Si la première partie de la réponse est intrigante, la deuxième est pour le moins étrange. Que les impôts financent les services publics, c’est un fait. Mais dans ce cas, ce n’est pas un impôt, c’est une contribution. L’impôt, pour les socialistes, ne sert pas uniquement à financer les dépenses de l’Etat mais aussi à réduire les inégalités en écrêtant les hauts revenus pour distribuer l’argent aux plus pauvres. Chacun pourra mesurer la qualité des services publics que sont « les hôpitaux, la sécurité, la justice, l’éducation », chaque Français sait que le monde entier nous les envie. Pourquoi alors certains Français cherchent-ils à quitter la Sécurité sociale ? Chacun mesure aussi à quel point la justice est rendue avec célérité et impartialité, à quel point la sécurité est assurée dans nos bonnes villes de France (l’intervention de la police lors des émeutes du Trocadéro fut à ce titre exemplaire), et combien l’école publique fonctionne bien, ce que démontre son très large plébiscite par les parents. Cette manie de parler au nom des Français, qui ne pensent pas un mot de ce que dit le ministre, est pour le moins étrange. Comme il est étrange d’intégrer la solidarité parmi les services publics. Quelle solidarité est évoquée ici, si ce n’est celle qui consiste à redistribuer les richesses du haut vers le bas.

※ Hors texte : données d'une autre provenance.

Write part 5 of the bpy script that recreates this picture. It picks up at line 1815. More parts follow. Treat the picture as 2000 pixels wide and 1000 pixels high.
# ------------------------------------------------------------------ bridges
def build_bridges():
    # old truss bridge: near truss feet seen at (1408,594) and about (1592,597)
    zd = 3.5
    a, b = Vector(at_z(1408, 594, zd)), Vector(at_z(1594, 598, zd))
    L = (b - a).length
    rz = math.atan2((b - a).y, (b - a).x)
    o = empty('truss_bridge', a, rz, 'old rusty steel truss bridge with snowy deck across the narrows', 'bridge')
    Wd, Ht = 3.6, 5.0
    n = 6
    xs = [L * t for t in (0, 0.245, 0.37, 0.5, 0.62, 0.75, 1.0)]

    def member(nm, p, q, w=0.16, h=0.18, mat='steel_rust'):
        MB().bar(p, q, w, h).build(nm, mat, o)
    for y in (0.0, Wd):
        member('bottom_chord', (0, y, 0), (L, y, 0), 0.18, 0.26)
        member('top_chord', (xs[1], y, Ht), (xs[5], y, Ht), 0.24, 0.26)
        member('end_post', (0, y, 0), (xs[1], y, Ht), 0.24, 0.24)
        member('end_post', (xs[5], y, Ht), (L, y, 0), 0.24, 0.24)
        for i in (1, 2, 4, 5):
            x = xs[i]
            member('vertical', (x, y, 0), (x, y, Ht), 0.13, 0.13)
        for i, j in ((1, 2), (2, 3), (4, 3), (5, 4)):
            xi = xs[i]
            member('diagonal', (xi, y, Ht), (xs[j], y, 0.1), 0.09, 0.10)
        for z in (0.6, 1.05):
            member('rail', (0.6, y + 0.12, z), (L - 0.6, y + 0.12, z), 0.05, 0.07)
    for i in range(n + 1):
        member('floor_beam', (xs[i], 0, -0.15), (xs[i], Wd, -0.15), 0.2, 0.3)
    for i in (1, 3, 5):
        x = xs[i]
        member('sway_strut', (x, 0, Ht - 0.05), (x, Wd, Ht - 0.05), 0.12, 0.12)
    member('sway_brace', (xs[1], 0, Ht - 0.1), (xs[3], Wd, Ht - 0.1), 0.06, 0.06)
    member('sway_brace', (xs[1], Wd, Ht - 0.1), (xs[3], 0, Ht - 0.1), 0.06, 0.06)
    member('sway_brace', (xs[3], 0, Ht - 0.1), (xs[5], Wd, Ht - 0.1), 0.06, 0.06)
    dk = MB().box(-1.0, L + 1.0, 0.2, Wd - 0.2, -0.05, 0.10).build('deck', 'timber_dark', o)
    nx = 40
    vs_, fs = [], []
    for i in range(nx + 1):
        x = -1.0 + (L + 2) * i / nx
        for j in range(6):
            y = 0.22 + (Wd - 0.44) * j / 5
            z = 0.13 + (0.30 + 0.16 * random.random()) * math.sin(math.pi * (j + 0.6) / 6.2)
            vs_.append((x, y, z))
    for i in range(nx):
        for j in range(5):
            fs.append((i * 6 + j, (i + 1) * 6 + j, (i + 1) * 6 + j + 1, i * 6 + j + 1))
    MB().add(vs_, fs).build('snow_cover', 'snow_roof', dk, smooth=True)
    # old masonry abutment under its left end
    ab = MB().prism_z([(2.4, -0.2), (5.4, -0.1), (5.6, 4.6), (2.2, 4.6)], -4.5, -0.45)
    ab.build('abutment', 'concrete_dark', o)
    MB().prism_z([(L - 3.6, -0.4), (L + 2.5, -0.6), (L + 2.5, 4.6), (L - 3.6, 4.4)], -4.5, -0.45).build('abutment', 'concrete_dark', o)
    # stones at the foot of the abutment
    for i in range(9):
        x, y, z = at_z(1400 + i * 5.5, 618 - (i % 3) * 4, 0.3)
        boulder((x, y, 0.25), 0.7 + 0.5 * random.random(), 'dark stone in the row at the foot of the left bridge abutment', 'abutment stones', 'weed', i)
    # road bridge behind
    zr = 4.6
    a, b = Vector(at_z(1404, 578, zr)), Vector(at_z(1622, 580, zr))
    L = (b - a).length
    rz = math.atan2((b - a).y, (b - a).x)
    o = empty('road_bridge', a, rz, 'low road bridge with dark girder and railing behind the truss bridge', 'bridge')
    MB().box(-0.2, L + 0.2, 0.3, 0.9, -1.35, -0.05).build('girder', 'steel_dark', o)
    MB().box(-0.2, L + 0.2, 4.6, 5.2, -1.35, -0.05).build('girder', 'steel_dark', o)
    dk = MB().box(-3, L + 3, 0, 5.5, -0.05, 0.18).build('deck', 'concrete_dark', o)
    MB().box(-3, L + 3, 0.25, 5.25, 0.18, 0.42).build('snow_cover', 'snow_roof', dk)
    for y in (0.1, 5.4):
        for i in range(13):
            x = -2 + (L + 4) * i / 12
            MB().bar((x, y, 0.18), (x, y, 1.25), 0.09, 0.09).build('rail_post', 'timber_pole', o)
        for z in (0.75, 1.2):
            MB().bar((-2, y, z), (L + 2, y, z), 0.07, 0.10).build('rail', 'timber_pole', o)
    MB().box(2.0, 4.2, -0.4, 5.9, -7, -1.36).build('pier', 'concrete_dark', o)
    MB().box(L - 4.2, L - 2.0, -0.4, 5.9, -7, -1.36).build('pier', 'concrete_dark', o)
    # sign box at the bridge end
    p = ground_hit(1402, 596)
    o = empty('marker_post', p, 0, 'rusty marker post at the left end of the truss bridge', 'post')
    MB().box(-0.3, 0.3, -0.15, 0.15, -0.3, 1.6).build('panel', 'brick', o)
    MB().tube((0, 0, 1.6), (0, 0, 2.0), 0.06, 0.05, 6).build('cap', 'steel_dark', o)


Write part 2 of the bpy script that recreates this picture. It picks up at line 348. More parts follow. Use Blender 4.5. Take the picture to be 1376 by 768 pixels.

Mais le plus surprenant dans cette réponse est bien évidemment la première partie de la réponse du ministre. L’impôt est « consubstantiel à la République, il participe au pacte républicain ». En un sens, c’est vrai. Les impôts n’ont jamais été aussi forts que sous la République car ce régime a nationalisé une grande partie des services publics qui étaient privatisés sous la monarchie. Que l’on pense, notamment, à l’hôpital et à l’école, qui étaient organisés par des congrégations religieuses, et de façon très exceptionnelle par l’État. La République a toujours veillé à créer un État centralisé et providentiel, donc à concentrer la subsidiarité entre ses mains, et par conséquent à augmenter les impôts. Pour retourner l’argument au ministre, on pourrait dire que pour baisser les impôts, il faut donc supprimer la République.
La mention du pacte républicain est elle aussi étrange. Il n’est pas rare que les hommes politiques y fassent référence, c’est peut-être du Rousseau mal digéré. Mais ce pacte républicain, qui l’a signé ? Y a-t-il un Français qui le connaisse, qui l’a lu, qui l’a accepté ? Où est-il possible de lire ce pacte républicain ? Et si on le refuse, est-il encore possible de vivre en France, voire d’être Français ? Quelle est la nature de ce pacte ? Est-ce un contrat, et dans ce cas il semble que l’on nous ait contraints à l’accepter, ce qui s’appelle de la vente forcée. Est-ce une manière de vivre dans la république ? Mais au nom de quoi des hommes politiques, qui sont les représentants du peuple, imposeraient-ils au peuple quelque chose dont celui-ci ne veut pas ?
Dans ces réponses se dégage donc une grave atteinte à la légitimité populaire, et un abus de souveraineté. Tout se passe comme si l’on imposait au peuple des contraintes et des règles dont il ne veut pas, en lui expliquant que cela est pour son grand plaisir.